Sauf que la machine était lancée et qu'elle s'est rapidement emballée. (...)

Que s'est-il réellement passé entre ces montagnes qui s'élèvent ici et là, autour de Villena, ville de 33 000 âmes et théâtre de la sixième étape des Interclubs de Vinalopó, le 2 mars ? Tout est parti d'un article publié sur le site spécialisé Ciclo 21 au lendemain de la course. Le journaliste Fernando Ferrari y raconte ce qu'il pense être une petite bombe. « La présence - ou les rumeurs - de contrôles antidopage peuvent entraîner des abandons ou des non-présentations. (...) Les chiffres sont clairs. À Villena, 182 coureurs étaient inscrits. À l'arrivée, ils n'étaient que 52. » « Le problème, c'est qu'il n'a pas appelé et qu'il n'y a eu aucun contradictoire, tranche Jose Luis Sabater, directeur des Interclubs depuis 2009. On lui aurait expliqué, raconté. Là, il est loin de la vérité... »
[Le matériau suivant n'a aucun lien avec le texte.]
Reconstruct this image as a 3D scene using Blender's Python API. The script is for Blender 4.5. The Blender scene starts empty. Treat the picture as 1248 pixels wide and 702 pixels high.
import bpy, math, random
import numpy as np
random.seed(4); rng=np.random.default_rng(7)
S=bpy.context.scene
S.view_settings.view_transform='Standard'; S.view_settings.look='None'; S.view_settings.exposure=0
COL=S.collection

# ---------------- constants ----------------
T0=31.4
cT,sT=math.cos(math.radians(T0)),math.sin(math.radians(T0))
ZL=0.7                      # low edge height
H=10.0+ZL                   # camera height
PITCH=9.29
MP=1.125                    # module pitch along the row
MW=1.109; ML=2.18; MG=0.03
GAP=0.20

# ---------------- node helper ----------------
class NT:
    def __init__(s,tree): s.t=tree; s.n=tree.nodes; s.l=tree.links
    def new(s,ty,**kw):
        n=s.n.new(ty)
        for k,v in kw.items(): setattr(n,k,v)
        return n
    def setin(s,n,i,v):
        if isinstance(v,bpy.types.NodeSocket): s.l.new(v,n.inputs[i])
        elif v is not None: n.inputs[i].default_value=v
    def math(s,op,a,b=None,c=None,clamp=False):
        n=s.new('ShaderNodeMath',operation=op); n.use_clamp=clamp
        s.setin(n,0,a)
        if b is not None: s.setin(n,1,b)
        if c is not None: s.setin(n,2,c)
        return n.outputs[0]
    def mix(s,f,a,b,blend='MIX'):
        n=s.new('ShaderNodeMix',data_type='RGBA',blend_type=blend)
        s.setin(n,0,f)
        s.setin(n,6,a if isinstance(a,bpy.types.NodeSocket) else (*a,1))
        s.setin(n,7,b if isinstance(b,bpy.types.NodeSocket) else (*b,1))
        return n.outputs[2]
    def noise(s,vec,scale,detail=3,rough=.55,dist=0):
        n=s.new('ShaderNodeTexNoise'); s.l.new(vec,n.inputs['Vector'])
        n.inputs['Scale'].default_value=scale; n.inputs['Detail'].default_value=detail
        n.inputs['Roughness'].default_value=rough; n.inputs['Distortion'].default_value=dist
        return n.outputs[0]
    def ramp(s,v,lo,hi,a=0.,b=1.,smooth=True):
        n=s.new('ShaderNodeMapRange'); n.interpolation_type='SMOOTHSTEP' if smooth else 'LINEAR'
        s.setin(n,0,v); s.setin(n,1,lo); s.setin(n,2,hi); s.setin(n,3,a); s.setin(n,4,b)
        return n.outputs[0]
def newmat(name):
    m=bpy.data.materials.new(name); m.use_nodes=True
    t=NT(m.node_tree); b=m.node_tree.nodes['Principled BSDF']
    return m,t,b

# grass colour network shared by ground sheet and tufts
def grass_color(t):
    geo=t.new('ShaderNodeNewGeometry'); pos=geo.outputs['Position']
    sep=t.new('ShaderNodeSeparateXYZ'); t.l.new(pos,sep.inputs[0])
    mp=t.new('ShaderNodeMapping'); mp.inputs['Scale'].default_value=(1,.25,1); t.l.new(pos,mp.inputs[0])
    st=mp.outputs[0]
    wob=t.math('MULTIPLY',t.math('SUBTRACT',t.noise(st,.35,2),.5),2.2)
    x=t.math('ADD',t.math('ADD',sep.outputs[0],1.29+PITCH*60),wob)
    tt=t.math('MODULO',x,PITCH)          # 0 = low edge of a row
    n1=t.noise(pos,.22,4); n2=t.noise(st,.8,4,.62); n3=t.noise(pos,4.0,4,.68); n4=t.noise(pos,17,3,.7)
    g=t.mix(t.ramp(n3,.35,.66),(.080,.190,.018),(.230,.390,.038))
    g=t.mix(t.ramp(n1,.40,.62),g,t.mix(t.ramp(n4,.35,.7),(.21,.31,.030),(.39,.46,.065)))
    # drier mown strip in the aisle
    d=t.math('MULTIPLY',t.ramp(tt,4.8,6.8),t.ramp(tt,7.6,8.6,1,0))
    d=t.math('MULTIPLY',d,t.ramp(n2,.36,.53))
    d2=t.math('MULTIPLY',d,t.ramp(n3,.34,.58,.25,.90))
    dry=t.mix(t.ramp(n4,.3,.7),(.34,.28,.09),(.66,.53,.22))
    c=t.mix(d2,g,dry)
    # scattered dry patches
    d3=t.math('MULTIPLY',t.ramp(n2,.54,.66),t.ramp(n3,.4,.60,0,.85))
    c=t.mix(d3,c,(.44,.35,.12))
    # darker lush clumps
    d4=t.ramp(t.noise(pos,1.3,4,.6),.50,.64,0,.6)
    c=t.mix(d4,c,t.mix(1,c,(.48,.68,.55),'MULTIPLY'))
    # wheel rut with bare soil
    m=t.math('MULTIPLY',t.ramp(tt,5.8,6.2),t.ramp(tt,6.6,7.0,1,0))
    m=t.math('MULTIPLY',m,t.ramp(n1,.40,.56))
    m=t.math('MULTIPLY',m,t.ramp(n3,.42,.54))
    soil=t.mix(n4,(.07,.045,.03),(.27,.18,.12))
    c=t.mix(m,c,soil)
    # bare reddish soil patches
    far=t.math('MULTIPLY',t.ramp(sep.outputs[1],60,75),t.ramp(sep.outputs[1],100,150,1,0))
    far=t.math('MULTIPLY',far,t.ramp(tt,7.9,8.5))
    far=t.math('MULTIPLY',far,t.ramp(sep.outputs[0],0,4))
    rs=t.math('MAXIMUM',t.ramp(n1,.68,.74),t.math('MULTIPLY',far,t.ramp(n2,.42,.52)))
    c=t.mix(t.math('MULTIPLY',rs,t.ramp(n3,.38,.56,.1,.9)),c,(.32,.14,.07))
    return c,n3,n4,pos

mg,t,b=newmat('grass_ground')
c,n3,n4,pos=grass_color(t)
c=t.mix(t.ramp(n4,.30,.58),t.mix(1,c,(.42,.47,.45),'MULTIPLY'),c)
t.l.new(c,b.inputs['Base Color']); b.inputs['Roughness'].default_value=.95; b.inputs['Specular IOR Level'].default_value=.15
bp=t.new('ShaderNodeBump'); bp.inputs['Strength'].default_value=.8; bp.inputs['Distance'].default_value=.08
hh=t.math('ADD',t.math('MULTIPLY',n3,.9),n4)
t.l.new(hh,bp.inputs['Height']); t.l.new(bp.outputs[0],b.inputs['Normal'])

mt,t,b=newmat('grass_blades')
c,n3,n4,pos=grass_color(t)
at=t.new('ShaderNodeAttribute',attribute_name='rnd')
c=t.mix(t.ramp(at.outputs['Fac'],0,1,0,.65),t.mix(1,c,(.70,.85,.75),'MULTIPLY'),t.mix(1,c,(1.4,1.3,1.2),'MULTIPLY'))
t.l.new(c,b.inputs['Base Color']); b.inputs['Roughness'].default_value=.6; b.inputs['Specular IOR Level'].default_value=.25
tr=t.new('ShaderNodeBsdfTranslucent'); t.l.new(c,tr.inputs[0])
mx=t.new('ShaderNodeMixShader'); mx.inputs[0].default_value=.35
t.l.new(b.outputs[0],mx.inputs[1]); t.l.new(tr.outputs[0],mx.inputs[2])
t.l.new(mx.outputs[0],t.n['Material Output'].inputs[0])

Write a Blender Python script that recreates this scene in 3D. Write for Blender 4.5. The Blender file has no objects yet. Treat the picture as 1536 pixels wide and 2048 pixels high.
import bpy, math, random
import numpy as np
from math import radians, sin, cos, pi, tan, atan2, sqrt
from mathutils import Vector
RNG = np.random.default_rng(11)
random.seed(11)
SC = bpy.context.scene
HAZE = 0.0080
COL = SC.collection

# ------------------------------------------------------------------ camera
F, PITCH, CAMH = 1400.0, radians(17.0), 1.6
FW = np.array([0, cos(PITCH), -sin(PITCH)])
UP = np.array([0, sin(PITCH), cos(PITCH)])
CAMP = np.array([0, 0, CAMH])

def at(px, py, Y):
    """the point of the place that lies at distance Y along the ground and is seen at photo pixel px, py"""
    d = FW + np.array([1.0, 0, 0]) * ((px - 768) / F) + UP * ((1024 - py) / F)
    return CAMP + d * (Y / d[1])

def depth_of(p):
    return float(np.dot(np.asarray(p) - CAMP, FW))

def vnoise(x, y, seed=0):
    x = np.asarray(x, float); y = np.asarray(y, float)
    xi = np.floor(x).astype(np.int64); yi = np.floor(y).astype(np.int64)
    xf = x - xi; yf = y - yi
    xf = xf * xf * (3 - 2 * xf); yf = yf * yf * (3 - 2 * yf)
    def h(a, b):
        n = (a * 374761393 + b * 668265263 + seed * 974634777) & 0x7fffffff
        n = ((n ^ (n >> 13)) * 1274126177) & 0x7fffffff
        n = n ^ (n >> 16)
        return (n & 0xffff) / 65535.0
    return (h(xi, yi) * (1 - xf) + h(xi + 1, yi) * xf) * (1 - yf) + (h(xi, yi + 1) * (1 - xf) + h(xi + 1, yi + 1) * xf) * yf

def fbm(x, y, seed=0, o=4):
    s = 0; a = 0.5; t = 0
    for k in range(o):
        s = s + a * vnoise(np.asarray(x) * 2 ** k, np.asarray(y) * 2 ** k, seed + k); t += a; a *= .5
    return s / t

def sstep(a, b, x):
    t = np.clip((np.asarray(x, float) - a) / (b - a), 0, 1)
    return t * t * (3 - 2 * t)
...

Qui dit vrai, alors ? Depuis son magasin dédié au cyclisme, entre deux vélos blancs et des gels orange visant à éviter les fringales, Sabater entame sa défense et déroule un argumentaire limpide, en trois points.

1. « 150 coureurs ont pris le départ et non 180, énonce le directeur. Ce dernier chiffre correspondait aux pré-inscriptions et non au nombre de coureurs qui ont effectivement effectué la course. 52 participants ont terminé l'étape. Cela nous amène à 98 abandons, pas 130. » Ces chiffres sont effectivement accessibles, en deux clics, sur le site des Interclubs.

2. « Si l'on s'intéresse aux classements historiques de nos courses, on se rend compte que la manche de Villena est toujours la plus dure et qu'entre 60 et 65 coureurs la terminent, chaque année, poursuit Sabater. Cette année, il y a eu une chute à 4 kilomètres de l'arrivée. Celle-ci a entraîné huit abandons. Sans ces huit abandons, le nombre de finisseurs aurait, peu ou prou, été le même que lors des précédentes éditions. »

Là encore, ces affirmations sont facilement vérifiables. Le Mag a notamment pu consulter des vidéos et une chute, violente, a bien eu lieu au kilomètre 84. Un coureur, Gonzalo Albir, s'est même fracturé une vertèbre à cet instant.

3. « Sur cette étape, la "capsule de sécurité" ne s'élevait qu'à trois petites minutes, pour des raisons qui regardent les autorités locales, conclut Sabater, sûr de son fait et ravi d'avoir l'occasion de s'expliquer. Ces dernières nous ont dit qu'elles ne pouvaient sécuriser la route que pour tous les coureurs qui se trouvaient à moins de trois minutes du premier d'entre eux. Dans ce type de course, lorsque vous ne roulez pas dans ces délais, vous êtes, de fait, éliminés. »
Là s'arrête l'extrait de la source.